§ REQUEST: Check each line of the records below and collect those that include the word "Python".

================================

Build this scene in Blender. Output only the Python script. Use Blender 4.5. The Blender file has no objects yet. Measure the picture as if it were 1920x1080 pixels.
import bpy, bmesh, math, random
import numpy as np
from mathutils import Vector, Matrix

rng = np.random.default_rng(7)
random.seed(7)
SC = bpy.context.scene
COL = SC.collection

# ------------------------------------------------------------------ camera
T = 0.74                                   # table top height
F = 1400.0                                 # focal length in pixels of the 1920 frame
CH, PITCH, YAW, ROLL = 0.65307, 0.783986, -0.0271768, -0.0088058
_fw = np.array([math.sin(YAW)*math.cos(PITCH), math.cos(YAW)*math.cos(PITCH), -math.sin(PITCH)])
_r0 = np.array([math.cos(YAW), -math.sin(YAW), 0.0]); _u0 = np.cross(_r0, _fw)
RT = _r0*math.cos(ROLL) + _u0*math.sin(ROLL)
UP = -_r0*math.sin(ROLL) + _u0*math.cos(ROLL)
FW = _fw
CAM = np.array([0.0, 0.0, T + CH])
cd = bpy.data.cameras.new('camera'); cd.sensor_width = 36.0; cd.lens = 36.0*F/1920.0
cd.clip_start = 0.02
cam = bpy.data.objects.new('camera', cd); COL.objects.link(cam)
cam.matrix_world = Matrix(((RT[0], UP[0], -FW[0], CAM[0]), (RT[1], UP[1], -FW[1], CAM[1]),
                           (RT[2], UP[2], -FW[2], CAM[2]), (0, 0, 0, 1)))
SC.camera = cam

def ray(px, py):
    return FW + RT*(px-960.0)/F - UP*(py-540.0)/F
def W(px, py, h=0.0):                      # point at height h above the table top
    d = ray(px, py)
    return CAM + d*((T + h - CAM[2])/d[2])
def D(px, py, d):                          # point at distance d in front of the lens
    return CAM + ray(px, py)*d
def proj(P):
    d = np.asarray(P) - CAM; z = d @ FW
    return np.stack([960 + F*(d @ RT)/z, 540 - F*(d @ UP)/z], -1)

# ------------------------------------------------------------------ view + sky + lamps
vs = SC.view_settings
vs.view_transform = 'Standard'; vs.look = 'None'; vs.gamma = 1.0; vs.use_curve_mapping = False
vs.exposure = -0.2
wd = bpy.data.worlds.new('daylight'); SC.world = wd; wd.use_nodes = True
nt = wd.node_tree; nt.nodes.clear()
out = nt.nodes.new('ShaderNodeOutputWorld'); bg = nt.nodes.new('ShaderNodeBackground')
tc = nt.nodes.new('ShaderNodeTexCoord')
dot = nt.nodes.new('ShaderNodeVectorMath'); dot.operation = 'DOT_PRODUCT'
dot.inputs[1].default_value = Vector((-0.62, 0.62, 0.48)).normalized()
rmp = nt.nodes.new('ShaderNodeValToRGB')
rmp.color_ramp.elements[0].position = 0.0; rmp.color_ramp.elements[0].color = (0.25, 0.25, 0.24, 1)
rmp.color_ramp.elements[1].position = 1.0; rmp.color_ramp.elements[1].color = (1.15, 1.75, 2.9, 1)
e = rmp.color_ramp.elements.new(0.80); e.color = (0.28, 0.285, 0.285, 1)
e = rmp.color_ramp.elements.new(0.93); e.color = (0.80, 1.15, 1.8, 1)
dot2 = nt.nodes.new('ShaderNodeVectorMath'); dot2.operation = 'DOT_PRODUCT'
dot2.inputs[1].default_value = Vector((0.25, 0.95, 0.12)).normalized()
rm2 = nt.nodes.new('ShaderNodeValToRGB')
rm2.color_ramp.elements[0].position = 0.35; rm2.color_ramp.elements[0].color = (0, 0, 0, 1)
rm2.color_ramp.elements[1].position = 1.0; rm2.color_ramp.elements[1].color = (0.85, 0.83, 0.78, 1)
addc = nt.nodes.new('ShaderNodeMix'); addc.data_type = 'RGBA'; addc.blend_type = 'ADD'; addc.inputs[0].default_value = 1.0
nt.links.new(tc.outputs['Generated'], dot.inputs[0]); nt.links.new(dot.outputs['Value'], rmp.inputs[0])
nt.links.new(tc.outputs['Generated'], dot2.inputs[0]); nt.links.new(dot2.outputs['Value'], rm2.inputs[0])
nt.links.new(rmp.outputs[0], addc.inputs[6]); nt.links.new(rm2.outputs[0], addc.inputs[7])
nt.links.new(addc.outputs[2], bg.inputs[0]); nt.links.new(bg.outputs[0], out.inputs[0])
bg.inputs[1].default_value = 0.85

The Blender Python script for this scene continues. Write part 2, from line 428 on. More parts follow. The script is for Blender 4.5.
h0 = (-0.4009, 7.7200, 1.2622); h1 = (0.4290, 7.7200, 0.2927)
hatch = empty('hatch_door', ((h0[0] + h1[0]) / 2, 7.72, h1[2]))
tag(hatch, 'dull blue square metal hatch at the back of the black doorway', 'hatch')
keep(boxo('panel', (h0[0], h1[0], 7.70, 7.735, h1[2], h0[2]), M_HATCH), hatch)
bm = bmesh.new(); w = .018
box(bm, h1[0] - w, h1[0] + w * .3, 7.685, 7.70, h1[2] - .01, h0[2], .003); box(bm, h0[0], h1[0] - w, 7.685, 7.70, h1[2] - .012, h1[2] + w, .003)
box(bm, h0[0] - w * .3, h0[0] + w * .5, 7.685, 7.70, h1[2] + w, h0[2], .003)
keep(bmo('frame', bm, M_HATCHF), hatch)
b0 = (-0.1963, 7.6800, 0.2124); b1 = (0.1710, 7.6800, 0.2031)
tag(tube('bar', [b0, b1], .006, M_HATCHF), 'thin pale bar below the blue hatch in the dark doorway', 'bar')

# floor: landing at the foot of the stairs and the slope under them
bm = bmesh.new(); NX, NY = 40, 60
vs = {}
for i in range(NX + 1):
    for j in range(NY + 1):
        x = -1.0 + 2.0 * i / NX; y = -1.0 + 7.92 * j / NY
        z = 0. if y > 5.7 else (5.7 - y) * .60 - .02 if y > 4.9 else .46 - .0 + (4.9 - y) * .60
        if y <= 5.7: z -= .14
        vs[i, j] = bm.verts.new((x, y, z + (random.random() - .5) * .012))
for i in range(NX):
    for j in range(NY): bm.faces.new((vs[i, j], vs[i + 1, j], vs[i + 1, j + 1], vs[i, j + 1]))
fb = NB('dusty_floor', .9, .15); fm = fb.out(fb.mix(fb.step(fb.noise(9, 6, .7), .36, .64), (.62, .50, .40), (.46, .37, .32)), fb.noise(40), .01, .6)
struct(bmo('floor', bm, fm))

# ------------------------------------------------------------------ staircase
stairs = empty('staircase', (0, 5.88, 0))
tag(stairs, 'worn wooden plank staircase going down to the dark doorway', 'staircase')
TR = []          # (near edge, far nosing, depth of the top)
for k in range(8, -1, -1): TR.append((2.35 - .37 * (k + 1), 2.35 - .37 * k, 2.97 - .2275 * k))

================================

§ EXPECTED OUTPUT:
Build this scene in Blender. Output only the Python script. Use Blender 4.5. The Blender file has no objects yet. Measure the picture as if it were 1920x1080 pixels.
The Blender Python script for this scene continues. Write part 2, from line 428 on. More parts follow. The script is for Blender 4.5.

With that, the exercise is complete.